First, let me compliment you on your likeness to William F. Buckley. I had to look up hubris and venality, and I have a pretty good vocabulary.

Now, on to #1. Its funny that you should say that. I was listening to just a minute of Rush Limbaugh this afternoon (I don't get to listen to him often), and he predicted with utter certainty that that was exactly what you libs were thinking and gloating over. He pointed out, with his keen mind, that the last time this happened was 1980, when conservatives voted Ronald Reagan into office in two consecutive landfall elections.

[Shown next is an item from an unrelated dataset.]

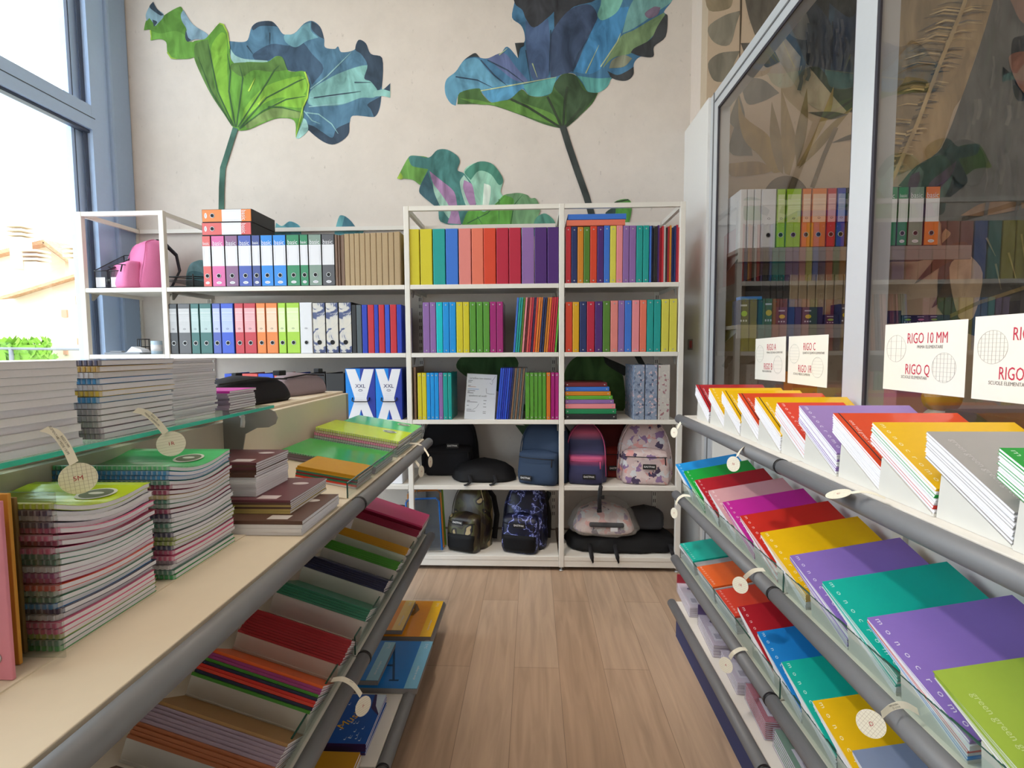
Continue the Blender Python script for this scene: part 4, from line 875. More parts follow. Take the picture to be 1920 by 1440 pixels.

Now, I am an evangelical conservative, and live in the Dallas area now. Am I happy about Miers? Well, no. I don't think she was the best choice, despite the fact that she's an evangelical, and appears to be conservative, on some level. I just think that there were some very qualified evangelical conservative judges out there that we KNEW would not turn out to be a David Souter (sp?). I'm sure the President figured that she'd be a stealth candidate that HE knew would be good. However, I am for the national debate that would have followed the appointment of an Edith Jones. By the way, Ms. Miers lives near Royal and Inwood, and actually has the support of former liberal councilman Al Lipscomb, who called her "conservative, but fair."

#2 You should only be scared by this if you're a liberal atheist. Dobson is a solid Christian guy, and may be the most respected Christian leader in America next to Billy Graham.

#3 Hmm..seems that Rush predicted your comments here too. His response was that it is crazy to think that poverty was ever out of the public eye. Was the whole Kerry campaign on "Two Americas"?

Wow, you have written a lot. I'll try to continue to spur you on tomorrow. Good night liberal readers.
 
Let me add to #2, you may be scared of Dobson if you are a conservative athiest as well. Of course, that would make you a social liberal, but there are plenty of you out there.
 
Good letter! I DO need more conservative readers (or just more readers for that matter). It sometimes feels like I'm preaching to the choir.

As for your assertions:

1) Granted, I was only 12, but I don't remember anyone dancing on the conservative movement's grave in 1980. I think Rush is the one who is delusional here.

2) I do think James Dobson is a good, decent man and a good Christian. I also think it's sad that he's sold his values out to a bunch of sleazy politicians. Allowing Tom Delay to bear your torch is reaaaaaly selling out. Doing the wrong thing is always wrong, even if you're a good person.

You say liberal atheists as if only liberals are atheists. How about conservative atheists? You know, those self-deified Nietzschean, Ayn Rand, king of the universe types? I've met plenty of those. I know they weren't voting for Kerry.

3)The only reason poverty never leaves the public forum is because of some folks who insist on keeping it there. And as an issue, it often goes almost universally ignored.